• **PROMPT**
Your task is to quote the records from their first line through the line containing "random.seed(7)", with nothing added or left out.
** start of MATERIAL SUPPLIED **
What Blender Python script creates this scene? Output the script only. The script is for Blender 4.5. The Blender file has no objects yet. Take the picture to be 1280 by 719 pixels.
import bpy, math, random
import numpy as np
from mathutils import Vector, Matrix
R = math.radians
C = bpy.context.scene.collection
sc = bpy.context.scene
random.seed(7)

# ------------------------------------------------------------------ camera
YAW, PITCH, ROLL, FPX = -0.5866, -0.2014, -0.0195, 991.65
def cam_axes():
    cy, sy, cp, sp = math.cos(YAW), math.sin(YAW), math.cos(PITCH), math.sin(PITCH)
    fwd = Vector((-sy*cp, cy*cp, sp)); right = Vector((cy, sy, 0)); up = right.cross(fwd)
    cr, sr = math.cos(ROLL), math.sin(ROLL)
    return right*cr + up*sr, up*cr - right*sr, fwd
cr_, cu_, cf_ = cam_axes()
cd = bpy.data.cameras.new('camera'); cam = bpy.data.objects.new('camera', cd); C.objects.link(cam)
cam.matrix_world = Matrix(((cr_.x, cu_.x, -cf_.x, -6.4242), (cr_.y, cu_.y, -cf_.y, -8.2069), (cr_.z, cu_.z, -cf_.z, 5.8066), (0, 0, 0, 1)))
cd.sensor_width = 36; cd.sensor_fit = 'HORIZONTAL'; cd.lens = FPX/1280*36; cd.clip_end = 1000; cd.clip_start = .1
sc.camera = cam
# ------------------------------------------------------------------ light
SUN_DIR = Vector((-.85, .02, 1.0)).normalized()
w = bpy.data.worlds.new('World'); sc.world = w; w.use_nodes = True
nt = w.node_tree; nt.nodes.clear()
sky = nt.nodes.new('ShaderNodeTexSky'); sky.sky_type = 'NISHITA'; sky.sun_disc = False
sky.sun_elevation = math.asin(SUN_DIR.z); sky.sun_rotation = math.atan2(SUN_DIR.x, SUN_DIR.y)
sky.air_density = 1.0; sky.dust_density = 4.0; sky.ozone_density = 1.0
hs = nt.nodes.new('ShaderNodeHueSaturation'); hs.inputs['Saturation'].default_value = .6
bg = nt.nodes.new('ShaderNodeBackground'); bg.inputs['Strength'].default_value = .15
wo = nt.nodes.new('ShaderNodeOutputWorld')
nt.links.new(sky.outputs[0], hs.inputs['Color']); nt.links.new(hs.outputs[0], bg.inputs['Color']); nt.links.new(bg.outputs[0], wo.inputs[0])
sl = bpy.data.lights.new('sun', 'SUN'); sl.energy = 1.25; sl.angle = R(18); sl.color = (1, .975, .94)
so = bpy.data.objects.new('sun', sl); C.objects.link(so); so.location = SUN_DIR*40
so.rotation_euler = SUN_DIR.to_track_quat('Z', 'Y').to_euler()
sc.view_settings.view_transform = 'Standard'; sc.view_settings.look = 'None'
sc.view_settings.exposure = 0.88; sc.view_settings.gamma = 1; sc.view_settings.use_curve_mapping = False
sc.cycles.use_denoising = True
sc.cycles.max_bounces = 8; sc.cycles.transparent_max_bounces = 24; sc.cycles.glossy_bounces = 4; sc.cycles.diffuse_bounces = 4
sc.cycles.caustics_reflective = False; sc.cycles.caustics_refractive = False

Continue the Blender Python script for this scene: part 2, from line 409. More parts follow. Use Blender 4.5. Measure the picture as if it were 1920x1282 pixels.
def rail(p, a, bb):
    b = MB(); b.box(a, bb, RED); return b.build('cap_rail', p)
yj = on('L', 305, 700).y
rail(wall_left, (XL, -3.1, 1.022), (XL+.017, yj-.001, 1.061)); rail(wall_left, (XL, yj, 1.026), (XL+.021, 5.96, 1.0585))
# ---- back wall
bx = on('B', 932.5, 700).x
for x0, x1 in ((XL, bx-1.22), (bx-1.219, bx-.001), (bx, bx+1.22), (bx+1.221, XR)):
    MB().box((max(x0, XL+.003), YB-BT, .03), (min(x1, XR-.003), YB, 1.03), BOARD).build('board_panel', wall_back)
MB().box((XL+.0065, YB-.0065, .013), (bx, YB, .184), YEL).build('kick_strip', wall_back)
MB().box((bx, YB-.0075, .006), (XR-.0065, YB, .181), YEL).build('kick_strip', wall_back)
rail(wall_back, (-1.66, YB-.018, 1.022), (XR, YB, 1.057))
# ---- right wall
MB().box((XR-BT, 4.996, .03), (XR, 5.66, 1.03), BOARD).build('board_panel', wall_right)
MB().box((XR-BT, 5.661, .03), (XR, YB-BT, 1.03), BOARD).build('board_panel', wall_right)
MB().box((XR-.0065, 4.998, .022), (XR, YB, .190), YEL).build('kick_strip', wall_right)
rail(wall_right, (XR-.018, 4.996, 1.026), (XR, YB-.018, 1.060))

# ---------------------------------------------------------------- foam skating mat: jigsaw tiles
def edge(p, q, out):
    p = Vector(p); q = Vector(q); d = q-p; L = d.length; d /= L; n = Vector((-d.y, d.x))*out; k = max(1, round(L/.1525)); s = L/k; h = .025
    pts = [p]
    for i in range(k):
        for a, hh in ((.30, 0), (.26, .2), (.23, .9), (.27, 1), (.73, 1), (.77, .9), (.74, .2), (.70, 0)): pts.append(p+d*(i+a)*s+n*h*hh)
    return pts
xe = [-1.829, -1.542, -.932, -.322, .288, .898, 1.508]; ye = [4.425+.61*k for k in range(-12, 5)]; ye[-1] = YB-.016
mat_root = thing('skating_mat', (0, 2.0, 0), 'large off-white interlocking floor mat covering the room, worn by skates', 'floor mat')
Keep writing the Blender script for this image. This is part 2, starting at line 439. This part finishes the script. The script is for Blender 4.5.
** end of MATERIAL SUPPLIED **
• **TASK RESPONSE**
What Blender Python script creates this scene? Output the script only. The script is for Blender 4.5. The Blender file has no objects yet. Take the picture to be 1280 by 719 pixels.
import bpy, math, random
import numpy as np
from mathutils import Vector, Matrix
R = math.radians
C = bpy.context.scene.collection
sc = bpy.context.scene
random.seed(7)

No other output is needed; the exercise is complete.